The relationship between China and Zimbabwe goes back to China having trained the guerrillas that ultimately were responsible for ending white minority rule in what was then known as Rhodesia. Zimbabwe's leader since majority rule began, Robert Mugabe, has kept good relations with China while he has managed to put off most of the rest of the world.

Indeed, Zimbabwe's financial crisis is largely one of Mugabe's making. When majority rule came in 1980, Mugabe had urged the country's white farmers, many of whom came from families that had been there for generations, to stay and continue to work the land. The country thrived for a decade, shining not only as a model of peaceful coexistence, but also as an example of how newly independent or emancipated African countries could overcome the burdens of colonialism and become prosperous.

Then Mugabe changed: An economic downturn in the early 1990s caused Mugabe to turn on the white farmers. Farmers had their land expropriated and were often violently attacked in the process. The farms were then handed over to untrained workers who failed to produce enough food to feed the population. White farmers became scapegoats for all the country's ills, including the country monumental inflation, as well as a shield against criticism of other Mugabe policies, including involvement in foreign wars.

Mugabe's latest display of dictatorial flourish came with last year's presidential election, when, as happened recently in Iran, the results were (by most people's accounts) tampered with. Despite violence since that election, in February of this year, the challenger, the aforemenioned Tsvangiri, has taken the seat of prime minister and Mugabe has remained president. This "compromise," however, has been tainted with further abuses of power by Mugabe, which, again, is why Tsvangiri's fundraising efforts were less than successful — until now.

If the thinking behind the U.S. and Europe's refusal to provide larger amounts of aid to Zimbabwe was that reform was still needed (and, while they don't say it out loud, the U.S. and Europe's leaders are all in almost universal agreement that Mugabe has to go), then it's possible that China's billion-dollar loan has given the régime in Zimbabwe as it is currently consisted a new lease on life.

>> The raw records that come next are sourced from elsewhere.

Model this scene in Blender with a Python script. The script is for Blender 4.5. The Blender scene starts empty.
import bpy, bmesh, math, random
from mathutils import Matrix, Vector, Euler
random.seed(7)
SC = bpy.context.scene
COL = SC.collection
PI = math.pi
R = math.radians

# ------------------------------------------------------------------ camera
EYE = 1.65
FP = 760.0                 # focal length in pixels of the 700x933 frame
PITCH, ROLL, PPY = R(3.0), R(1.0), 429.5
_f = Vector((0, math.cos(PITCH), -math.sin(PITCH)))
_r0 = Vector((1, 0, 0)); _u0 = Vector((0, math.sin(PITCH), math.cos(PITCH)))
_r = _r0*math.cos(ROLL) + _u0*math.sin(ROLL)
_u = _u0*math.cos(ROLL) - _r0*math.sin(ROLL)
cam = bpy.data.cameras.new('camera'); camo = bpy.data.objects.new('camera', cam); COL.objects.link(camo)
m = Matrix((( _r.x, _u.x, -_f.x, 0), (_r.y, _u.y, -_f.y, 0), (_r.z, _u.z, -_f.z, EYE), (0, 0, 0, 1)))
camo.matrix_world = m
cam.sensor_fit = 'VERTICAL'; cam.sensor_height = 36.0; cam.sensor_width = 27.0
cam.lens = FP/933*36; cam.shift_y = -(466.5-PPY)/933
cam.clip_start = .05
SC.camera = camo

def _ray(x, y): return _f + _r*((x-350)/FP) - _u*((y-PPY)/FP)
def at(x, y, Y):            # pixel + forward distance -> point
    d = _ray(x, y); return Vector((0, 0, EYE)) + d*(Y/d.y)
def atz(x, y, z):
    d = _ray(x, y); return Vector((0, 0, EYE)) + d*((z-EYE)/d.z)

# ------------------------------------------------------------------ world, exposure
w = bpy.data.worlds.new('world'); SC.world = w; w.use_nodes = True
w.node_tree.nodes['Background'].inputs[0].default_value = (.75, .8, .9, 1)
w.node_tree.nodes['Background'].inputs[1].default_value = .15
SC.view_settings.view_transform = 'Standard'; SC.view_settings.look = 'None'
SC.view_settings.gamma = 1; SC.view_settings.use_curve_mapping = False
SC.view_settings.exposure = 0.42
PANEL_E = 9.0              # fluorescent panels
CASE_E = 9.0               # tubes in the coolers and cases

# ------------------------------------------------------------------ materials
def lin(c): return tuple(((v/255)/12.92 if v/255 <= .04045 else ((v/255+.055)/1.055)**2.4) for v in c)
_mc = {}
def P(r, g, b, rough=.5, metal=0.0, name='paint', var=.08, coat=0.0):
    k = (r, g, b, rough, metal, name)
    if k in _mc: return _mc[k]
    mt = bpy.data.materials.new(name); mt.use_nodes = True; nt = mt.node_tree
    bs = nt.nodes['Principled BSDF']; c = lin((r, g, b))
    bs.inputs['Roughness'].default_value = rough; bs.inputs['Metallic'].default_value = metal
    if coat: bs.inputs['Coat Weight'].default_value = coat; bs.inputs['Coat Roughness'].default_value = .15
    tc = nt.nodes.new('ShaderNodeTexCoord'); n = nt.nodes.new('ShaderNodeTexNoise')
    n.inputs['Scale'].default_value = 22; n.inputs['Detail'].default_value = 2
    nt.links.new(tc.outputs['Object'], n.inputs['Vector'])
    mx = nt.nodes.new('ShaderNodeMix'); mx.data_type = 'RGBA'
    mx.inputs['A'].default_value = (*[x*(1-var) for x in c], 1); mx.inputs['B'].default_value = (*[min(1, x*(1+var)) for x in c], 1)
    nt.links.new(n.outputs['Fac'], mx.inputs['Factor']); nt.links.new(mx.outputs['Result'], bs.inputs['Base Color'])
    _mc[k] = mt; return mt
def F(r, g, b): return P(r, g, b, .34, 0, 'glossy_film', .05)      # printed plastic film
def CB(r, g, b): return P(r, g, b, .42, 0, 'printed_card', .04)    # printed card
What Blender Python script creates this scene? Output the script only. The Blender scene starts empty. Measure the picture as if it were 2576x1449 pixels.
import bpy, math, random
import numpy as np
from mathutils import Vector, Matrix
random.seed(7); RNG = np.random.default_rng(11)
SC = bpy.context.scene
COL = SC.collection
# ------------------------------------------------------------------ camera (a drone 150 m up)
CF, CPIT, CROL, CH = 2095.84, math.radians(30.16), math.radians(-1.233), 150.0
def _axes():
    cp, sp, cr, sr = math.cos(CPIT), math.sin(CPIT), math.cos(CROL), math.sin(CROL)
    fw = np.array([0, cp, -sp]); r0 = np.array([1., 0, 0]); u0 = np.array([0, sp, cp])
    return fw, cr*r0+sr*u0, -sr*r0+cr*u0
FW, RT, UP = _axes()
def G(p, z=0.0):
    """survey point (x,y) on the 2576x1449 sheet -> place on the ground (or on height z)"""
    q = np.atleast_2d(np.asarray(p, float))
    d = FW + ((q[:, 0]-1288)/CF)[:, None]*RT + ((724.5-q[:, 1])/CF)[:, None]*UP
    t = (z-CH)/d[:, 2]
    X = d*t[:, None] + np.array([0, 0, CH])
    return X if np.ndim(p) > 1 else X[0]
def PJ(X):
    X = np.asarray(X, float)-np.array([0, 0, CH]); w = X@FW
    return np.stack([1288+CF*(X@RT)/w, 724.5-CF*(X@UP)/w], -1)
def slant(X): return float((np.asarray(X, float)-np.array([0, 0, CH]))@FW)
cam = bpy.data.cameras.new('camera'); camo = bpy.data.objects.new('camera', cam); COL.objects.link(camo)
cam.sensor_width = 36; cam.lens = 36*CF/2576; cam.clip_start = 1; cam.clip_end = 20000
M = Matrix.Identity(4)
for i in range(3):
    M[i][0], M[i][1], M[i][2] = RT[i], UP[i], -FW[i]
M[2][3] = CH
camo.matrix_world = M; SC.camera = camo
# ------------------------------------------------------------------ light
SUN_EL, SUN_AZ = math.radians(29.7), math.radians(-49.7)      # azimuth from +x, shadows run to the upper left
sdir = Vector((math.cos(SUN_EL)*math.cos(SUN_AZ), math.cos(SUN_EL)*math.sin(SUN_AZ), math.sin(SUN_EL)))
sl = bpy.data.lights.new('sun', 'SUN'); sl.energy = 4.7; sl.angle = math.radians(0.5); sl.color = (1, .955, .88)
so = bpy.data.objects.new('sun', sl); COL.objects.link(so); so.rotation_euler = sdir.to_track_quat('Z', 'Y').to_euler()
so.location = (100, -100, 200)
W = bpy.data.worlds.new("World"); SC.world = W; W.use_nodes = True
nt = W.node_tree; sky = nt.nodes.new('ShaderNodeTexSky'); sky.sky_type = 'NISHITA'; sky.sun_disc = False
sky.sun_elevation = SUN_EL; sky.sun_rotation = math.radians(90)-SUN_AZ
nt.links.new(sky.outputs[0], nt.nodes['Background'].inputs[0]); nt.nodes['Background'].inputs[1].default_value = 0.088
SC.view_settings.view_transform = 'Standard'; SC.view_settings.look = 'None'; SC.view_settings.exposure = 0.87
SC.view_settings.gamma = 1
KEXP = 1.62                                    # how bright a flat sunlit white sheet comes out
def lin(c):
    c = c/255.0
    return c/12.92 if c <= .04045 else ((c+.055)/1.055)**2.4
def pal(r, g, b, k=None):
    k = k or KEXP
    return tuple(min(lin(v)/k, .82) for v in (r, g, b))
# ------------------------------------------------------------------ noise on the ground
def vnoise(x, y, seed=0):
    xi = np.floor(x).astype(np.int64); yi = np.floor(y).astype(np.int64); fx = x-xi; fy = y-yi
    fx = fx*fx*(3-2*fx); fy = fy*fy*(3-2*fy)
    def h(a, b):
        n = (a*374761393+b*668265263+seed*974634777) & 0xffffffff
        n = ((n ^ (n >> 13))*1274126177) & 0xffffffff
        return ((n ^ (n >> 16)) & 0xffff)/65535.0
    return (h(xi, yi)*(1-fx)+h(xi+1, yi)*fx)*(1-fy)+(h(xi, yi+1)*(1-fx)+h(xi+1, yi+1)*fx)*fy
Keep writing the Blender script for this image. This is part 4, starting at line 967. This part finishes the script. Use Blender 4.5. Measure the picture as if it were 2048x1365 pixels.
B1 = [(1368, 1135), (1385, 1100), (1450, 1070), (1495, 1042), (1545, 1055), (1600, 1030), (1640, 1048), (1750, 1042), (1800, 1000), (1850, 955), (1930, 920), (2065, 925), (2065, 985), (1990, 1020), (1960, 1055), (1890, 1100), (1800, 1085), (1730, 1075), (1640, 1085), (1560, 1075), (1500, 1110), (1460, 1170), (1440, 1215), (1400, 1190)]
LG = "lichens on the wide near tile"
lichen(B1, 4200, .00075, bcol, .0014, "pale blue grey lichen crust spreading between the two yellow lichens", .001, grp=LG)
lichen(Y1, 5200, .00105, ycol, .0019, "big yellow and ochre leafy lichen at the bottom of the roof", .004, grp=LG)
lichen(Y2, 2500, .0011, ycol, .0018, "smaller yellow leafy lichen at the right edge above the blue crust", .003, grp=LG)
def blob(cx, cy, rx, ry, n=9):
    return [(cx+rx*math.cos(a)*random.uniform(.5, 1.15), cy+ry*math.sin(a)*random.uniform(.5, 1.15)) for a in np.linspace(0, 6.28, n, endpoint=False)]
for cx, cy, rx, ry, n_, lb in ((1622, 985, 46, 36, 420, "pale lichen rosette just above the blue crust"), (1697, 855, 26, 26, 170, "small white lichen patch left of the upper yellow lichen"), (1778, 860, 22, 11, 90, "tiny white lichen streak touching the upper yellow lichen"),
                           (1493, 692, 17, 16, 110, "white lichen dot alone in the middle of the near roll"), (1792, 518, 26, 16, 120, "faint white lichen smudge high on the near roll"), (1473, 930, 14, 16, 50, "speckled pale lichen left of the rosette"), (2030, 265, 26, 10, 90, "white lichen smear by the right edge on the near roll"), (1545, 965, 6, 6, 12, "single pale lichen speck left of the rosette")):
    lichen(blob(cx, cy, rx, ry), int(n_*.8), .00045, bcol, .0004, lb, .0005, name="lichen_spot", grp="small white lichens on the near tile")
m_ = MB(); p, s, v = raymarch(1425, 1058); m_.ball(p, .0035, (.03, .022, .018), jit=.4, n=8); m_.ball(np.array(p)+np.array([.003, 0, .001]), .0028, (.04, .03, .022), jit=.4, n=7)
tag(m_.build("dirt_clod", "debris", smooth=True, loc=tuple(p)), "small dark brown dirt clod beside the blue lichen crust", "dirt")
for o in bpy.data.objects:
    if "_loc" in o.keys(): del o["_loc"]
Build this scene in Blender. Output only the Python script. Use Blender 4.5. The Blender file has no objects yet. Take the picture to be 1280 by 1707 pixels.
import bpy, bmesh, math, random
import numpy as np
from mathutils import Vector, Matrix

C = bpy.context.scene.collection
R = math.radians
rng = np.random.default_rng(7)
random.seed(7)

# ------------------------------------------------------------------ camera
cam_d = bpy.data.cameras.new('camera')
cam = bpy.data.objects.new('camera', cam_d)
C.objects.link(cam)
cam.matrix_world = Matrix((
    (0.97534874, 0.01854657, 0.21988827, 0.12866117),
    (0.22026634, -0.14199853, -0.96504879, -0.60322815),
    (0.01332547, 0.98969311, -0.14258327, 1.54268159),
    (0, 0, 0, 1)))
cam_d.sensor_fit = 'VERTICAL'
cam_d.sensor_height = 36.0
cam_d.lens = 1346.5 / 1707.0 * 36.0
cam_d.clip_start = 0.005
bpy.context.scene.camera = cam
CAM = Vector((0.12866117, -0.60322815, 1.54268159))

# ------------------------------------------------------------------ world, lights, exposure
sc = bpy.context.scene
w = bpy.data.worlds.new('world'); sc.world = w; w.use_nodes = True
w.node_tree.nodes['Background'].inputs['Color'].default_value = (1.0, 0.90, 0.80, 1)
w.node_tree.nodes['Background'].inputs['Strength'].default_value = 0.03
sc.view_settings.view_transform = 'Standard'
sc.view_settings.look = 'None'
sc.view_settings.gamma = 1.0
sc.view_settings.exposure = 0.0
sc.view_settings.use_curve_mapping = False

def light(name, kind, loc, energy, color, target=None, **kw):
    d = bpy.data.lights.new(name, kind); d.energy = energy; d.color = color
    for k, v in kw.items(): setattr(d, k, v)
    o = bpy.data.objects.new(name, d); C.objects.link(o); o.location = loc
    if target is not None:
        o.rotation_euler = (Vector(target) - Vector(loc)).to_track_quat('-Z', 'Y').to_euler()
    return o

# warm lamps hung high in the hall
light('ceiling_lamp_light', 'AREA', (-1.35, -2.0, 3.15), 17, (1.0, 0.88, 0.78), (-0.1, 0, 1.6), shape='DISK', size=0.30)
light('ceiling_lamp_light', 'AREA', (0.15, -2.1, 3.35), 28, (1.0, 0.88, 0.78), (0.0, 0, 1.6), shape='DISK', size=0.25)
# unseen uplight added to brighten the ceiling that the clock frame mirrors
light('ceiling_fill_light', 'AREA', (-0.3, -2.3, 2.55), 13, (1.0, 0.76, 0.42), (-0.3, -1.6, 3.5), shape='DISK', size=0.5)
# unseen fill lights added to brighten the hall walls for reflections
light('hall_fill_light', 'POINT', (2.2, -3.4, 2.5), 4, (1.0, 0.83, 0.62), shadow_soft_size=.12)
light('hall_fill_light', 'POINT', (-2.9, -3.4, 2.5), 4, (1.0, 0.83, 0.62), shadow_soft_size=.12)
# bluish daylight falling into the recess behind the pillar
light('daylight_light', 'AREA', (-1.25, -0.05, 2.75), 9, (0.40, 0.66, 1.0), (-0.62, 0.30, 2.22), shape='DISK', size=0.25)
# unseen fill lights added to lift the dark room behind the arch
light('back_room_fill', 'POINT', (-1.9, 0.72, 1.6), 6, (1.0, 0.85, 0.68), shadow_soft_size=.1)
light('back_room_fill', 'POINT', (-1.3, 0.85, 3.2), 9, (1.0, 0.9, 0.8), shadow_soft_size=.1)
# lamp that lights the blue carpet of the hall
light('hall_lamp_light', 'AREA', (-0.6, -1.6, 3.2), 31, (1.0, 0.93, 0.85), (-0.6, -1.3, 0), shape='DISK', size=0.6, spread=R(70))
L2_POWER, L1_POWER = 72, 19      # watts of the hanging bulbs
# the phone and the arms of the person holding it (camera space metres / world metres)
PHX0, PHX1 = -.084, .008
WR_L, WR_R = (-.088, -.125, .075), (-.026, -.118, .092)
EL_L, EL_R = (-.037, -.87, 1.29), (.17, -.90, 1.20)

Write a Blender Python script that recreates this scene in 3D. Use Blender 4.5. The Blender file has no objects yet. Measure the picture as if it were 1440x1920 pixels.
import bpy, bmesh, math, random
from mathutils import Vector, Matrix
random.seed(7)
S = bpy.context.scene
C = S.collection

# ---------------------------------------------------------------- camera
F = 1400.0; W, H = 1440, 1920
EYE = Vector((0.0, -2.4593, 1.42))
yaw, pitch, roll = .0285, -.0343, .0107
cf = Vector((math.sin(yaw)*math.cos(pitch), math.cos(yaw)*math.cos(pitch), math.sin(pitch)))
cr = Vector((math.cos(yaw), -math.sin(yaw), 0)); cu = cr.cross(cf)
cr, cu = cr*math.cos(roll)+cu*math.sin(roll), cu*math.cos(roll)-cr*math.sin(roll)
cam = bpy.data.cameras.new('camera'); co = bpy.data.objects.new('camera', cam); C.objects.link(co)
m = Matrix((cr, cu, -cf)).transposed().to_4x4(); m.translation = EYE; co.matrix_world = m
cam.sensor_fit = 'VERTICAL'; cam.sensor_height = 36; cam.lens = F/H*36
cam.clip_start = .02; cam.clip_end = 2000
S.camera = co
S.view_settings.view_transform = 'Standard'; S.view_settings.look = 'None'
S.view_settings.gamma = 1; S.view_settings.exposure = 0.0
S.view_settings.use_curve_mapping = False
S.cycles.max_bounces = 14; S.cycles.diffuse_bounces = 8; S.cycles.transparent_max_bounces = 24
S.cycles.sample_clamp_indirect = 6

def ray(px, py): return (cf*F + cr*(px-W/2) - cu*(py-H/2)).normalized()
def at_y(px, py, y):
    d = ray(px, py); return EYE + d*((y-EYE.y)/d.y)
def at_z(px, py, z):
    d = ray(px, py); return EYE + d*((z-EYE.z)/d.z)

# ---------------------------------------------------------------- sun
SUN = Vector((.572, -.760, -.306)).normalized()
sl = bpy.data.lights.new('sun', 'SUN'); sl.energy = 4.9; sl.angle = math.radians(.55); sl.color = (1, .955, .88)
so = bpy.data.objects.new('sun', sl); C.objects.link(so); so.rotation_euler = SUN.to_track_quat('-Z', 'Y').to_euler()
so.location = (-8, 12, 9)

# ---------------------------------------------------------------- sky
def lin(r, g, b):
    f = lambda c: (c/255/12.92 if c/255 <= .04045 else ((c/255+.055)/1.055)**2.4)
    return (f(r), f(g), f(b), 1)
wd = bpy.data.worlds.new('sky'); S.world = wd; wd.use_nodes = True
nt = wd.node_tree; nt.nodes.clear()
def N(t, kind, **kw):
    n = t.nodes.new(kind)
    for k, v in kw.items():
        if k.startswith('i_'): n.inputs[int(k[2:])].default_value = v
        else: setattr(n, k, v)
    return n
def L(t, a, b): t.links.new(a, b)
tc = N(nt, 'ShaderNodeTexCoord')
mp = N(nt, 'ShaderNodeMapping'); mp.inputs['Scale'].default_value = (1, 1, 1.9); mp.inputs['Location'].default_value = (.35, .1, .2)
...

And, frankly, that's a shame. While, on the one hand, ongoing humanitarian crises in Zimbabwe need to be addressed and financial aid is one of the only ways to do this, while Mugabe remains in power, it's likely that corruption will continue and any aid given to Zimbabwe will be misappropriated. The Obama administration's strategy seems to have been to keep pressure on Mugabe through sanctions while giving Zimbabwe's government enough money to prevent collapse but still keep the heat up. China has attached no such conditions — it would be foolish to think they would have. China's aid to Zimbabwe, in the end, is the extension of the people of Zimbabwe's sentence under the iron heel of Mugabe.